Con l’ordinanza n. 28413 del 5 novembre 2024 la Corte di Cassazione si è pronunciata con riferimento al regime applicativo degli interessi moratori previsti dal d.lgs. n. 231/2002 per il caso di ritardato adempimento di obbligazioni pecuniarie rientranti nell’ambito di transazioni commerciali.
Secondo la Suprema Corte “In caso di ritardo nell’adempimento di obbligazioni pecuniarie nell’ambito di transazioni commerciali, il creditore ha diritto agli interessi moratori ai sensi degli artt. 4 e 5 del d.lgs. n. 231 del 2002, con decorrenza automatica dal giorno successivo alla scadenza del termine per il pagamento, senza bisogno di alcuna formale costituzione in mora e senza necessità di specificare, nella domanda giudiziale, la natura e la misura degli interessi richiesti”.
La Corte di Cassazione ha sottolineato che la disciplina di cui al decreto legislativo n. 231 del 2002 ha una “portata innovativa […] rispetto a quella ordinaria quale desumibile dagli artt. 1219 e 1224 cod.civ.”: in tema di obbligazioni pecuniarie gli interessi “hanno fondamento autonomo rispetto al debito cui accedono e, pertanto, corrispettivi, compensativi o moratori che siano possono essere attribuiti, in applicazione degli artt. 99 e 112 cod.proc.civ., soltanto su espressa domanda della parte”, mentre l’applicabilità degli interessi moratori nella misura prevista dall’art. 5 del d.lgs. n. 231/2002 “discende ex lege dall’essere la prestazione pecuniaria cui essi accedono dovuta a titolo di corrispettivo di una transazione commerciale, “indipendentemente da una specifica richiesta del creditore””.
Come noto, il legislatore nazionale ha disciplinato la materia dei crediti commerciali con il decreto legislativo 9 ottobre 2002, n. 231, mediante il quale ha dato attuazione alla direttiva 2000/35/CE del Parlamento europeo e del Consiglio del 29 giugno 2000 relativa alla lotta contro i ritardi di pagamento nelle transazioni commerciali.

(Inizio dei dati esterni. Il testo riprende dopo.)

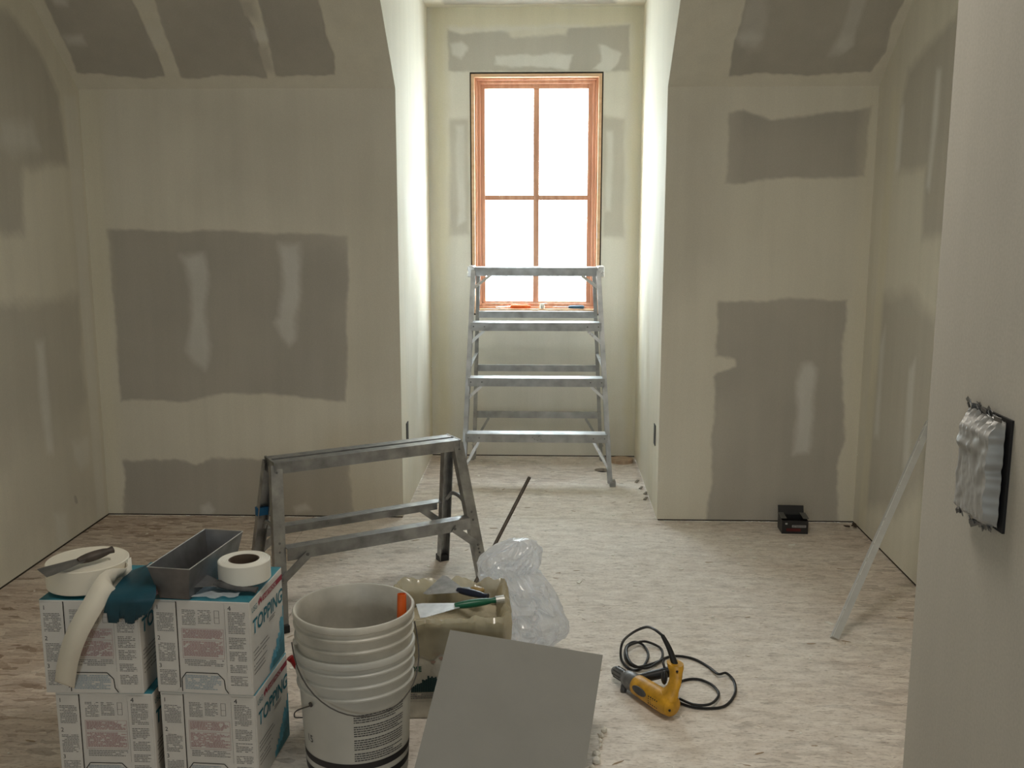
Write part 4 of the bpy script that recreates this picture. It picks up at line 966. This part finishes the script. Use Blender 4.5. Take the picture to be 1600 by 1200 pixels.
for p in wb_.data.polygons:
    if abs(p.normal.dot(nb)) < .8: p.material_index = 1
tag(wb_, 'grey wallboard offcut leaning against the open box in the foreground', 'wallboard')
# torn paper crumbs at the board edge
bm = NB()
for k in range(9):
    p = TRb.lerp(BRb, .12+.07*k)+Vector((.012+.012*random.random(), .02, -.0)); p.z = .004+.012*random.random(); s = random.uniform(.006, .014)
    bmesh.ops.create_icosphere(bm, subdivisions=1, radius=s, matrix=Matrix.Translation((p.x, p.y+.04, s*.6)))
for v in bm.verts: v.co += Vector((noise.noise(v.co*80), noise.noise(v.co*70+Vector((5, 0, 0))), 0))*.006
sc_ = finish('gypsum_crumbs', bm, CHIP, smooth=False); tag(sc_, 'white broken gypsum crumbs on the floor right of the leaning wallboard', 'rubble'); sc_['kind'] = 'stuff'

# ------------------------------------------------------------------ drill
A0 = Vector((.218, 2.925, .036)); A1 = Vector((.362, 2.700, .040)); ax = (A1-A0).normalized()
dr = thing('power_drill', 'yellow corded power drill lying upside down on the floor', 'power drill', (A0.x, A0.y, 0))
base = Vector((A0.x, A0.y, 0))
def dl(p): return Vector(p)-base
def along(f, off=(0, 0, 0)): return dl(A0.lerp(A1, f)+Vector(off))
bm = NB(); tube(bm, [along(0), along(.03), along(.10), along(.22), along(.24)], [.011, .016, .018, .018, .013], 20); finish('chuck', bm, TOOLG, dr, smooth=True)
bm = NB()
for k in range(10):
    a = 2*PI*k/10; s1 = Vector((-ax.y, ax.x, 0)).normalized(); up_ = s1.cross(ax); o = (s1*math.cos(a)+up_*math.sin(a)); bar(bm, along(.06)+o*.0175, along(.20)+o*.0175, .004, .004, up=o.to_tuple())
finish('chuck_ribs', bm, DARKG, dr, kind='stuff')
bm = NB(); tube(bm, [along(.22), along(.25), along(.34), along(.44), along(.46)], [.016, .025, .029, .029, .027], 24); finish('gear_housing', bm, TOOLG, dr, smooth=True)
bm = NB(); c0 = along(.27); tube(bm, [c0, c0+Vector((-.012, -.012, -.022)), c0+Vector((-.016, -.018, -.034))], [.014, .011, .009], 10); finish('clamp_knob', bm, DARKG, dr)
bm = NB(); tube(bm, [along(.42), along(.46), along(.60), along(.78), along(.95), along(1.06), along(1.10)], [.026, .031, .032, .033, .034, .030, .016], 24); finish('motor_body', bm, YELLOW, dr, smooth=True, label='yellow plastic body')
bm = NB(); s1 = Vector((-ax.y, ax.x, 0)).normalized(); s1 = -s1 if s1.y > 0 else s1
for f0, f1 in ((.52, .74),):
    for v in (.0,):
        c_ = along(.63)+s1*.0310+Vector((0, 0, .008)); up_ = Vector((0, 0, 1))
        pl = [c_+ax*(.032*math.cos(t))+up_*(.013*math.sin(t))*1.0 for t in [2*PI*k/16 for k in range(16)]]
        vs = [bm.verts.new(q) for q in pl]; v2 = [bm.verts.new(q+s1*.0025) for q in pl]; bm.faces.new(v2)
        for k in range(16): bm.faces.new((vs[k], vs[(k+1) % 16], v2[(k+1) % 16], v2[k]))
finish('nameplate', bm, DARKG, dr)
bm = NB()
for i in range(5):
    for j in range(4):
        p = along(.80+.035*i)+s1*.0325+Vector((0, 0, -.010+.007*j)); rivets(bm, [p-s1*.001], s1, .0025, .0015)
finish('vent_holes', bm, BLACK, dr, kind='stuff')
HB = along(.96, (0, 0, .02)); HT = dl((.386, 2.765, .138))
bm = NB(); n = 16; rings = []
for k in range(10):
    f = k/9; c_ = HB.lerp(HT, f)+Vector((.010*math.sin(PI*f), -.016*math.sin(PI*f), 0)); wx_ = .019+.004*math.sin(PI*f)*-1+(.006 if f < .2 else 0)+(.003 if f > .85 else 0); wy_ = .030+(.016*(1-f*3) if f < .33 else 0)-(.004*math.sin(PI*f))+(.004 if f > .85 else 0)
    side_ = Vector((-ax.y, ax.x, 0)).normalized(); fw = Vector((ax.x, ax.y, 0)).normalized(); rings.append([bm.verts.new(c_+side_*wx_*math.cos(2*PI*q/n)+fw*wy_*math.sin(2*PI*q/n)*.85) for q in range(n)])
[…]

Come osservato dal normatore unionale, i ritardi nel soddisfacimento delle obbligazioni pecuniarie rivenienti da transazioni commerciali costituiscono una violazione contrattuale “finanziariamente attraente per i debitori nella maggior parte degli Stati membri per i bassi livelli dei tassi degli interessi di mora” (considerando 16), ritardi di pagamento che, conseguentemente, rendono necessari interventi di carattere dissuasivo.
Lo strumento rimediale cui è ricorso il legislatore nazionale è consistito nel riconoscimento, a favore del creditore, del “diritto alla corresponsione degli interessi moratori sull’importo dovuto” (art. 3 d.lgs. n. 231/2002), interessi che “decorrono, senza che sia necessaria la costituzione in mora, dal giorno successivo alla scadenza del termine per il pagamento” (art. 4 d.lgs. n. 231/2002).